### THE REQUEST
Please repeat all of the lines that follow, exactly as written.

○ ○ ○ ○ ○

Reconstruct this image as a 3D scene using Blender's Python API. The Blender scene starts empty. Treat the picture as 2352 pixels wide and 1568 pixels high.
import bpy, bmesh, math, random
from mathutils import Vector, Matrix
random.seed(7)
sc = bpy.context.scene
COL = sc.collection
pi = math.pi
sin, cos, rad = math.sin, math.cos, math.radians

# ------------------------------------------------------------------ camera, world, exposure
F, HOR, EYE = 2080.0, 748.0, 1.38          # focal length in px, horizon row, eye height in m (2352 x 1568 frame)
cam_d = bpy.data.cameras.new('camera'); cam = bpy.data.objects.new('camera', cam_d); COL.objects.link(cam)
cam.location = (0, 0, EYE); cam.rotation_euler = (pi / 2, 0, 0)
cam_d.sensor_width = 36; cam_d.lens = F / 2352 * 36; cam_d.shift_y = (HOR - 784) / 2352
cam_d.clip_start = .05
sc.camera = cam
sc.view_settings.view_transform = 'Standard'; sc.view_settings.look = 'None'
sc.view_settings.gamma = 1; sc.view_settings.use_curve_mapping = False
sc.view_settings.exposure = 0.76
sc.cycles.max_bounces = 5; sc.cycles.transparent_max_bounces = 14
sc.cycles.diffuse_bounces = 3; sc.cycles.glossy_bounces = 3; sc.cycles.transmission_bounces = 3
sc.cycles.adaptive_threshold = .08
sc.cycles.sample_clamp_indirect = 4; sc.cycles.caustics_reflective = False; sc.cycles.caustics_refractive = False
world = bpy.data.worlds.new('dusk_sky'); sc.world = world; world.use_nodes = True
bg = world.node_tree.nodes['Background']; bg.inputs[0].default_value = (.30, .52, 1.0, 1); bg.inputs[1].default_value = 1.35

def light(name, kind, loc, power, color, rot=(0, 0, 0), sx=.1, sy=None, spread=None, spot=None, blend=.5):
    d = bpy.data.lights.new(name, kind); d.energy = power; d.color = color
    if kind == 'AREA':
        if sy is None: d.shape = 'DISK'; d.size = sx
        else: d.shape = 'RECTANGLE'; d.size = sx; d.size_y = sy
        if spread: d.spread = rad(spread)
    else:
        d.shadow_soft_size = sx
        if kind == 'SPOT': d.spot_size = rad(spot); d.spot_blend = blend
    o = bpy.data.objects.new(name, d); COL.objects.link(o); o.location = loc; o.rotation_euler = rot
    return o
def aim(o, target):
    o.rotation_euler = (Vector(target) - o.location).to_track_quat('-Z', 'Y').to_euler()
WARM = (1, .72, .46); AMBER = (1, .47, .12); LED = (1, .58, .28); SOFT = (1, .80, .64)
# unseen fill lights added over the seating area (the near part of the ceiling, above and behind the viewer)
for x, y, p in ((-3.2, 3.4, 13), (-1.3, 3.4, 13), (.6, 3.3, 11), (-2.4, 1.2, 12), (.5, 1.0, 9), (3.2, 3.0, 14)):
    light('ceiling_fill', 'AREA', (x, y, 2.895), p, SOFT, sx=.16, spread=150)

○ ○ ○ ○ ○

### REPLY
Reconstruct this image as a 3D scene using Blender's Python API. The Blender scene starts empty. Treat the picture as 2352 pixels wide and 1568 pixels high.
import bpy, bmesh, math, random
from mathutils import Vector, Matrix
random.seed(7)
sc = bpy.context.scene
COL = sc.collection
pi = math.pi
sin, cos, rad = math.sin, math.cos, math.radians

# ------------------------------------------------------------------ camera, world, exposure
F, HOR, EYE = 2080.0, 748.0, 1.38          # focal length in px, horizon row, eye height in m (2352 x 1568 frame)
cam_d = bpy.data.cameras.new('camera'); cam = bpy.data.objects.new('camera', cam_d); COL.objects.link(cam)
cam.location = (0, 0, EYE); cam.rotation_euler = (pi / 2, 0, 0)
cam_d.sensor_width = 36; cam_d.lens = F / 2352 * 36; cam_d.shift_y = (HOR - 784) / 2352
cam_d.clip_start = .05
sc.camera = cam
sc.view_settings.view_transform = 'Standard'; sc.view_settings.look = 'None'
sc.view_settings.gamma = 1; sc.view_settings.use_curve_mapping = False
sc.view_settings.exposure = 0.76
sc.cycles.max_bounces = 5; sc.cycles.transparent_max_bounces = 14
sc.cycles.diffuse_bounces = 3; sc.cycles.glossy_bounces = 3; sc.cycles.transmission_bounces = 3
sc.cycles.adaptive_threshold = .08
sc.cycles.sample_clamp_indirect = 4; sc.cycles.caustics_reflective = False; sc.cycles.caustics_refractive = False
world = bpy.data.worlds.new('dusk_sky'); sc.world = world; world.use_nodes = True
bg = world.node_tree.nodes['Background']; bg.inputs[0].default_value = (.30, .52, 1.0, 1); bg.inputs[1].default_value = 1.35

def light(name, kind, loc, power, color, rot=(0, 0, 0), sx=.1, sy=None, spread=None, spot=None, blend=.5):
    d = bpy.data.lights.new(name, kind); d.energy = power; d.color = color
    if kind == 'AREA':
        if sy is None: d.shape = 'DISK'; d.size = sx
        else: d.shape = 'RECTANGLE'; d.size = sx; d.size_y = sy
        if spread: d.spread = rad(spread)
    else:
        d.shadow_soft_size = sx
        if kind == 'SPOT': d.spot_size = rad(spot); d.spot_blend = blend
    o = bpy.data.objects.new(name, d); COL.objects.link(o); o.location = loc; o.rotation_euler = rot
    return o
def aim(o, target):
    o.rotation_euler = (Vector(target) - o.location).to_track_quat('-Z', 'Y').to_euler()
WARM = (1, .72, .46); AMBER = (1, .47, .12); LED = (1, .58, .28); SOFT = (1, .80, .64)
# unseen fill lights added over the seating area (the near part of the ceiling, above and behind the viewer)
for x, y, p in ((-3.2, 3.4, 13), (-1.3, 3.4, 13), (.6, 3.3, 11), (-2.4, 1.2, 12), (.5, 1.0, 9), (3.2, 3.0, 14)):
    light('ceiling_fill', 'AREA', (x, y, 2.895), p, SOFT, sx=.16, spread=150)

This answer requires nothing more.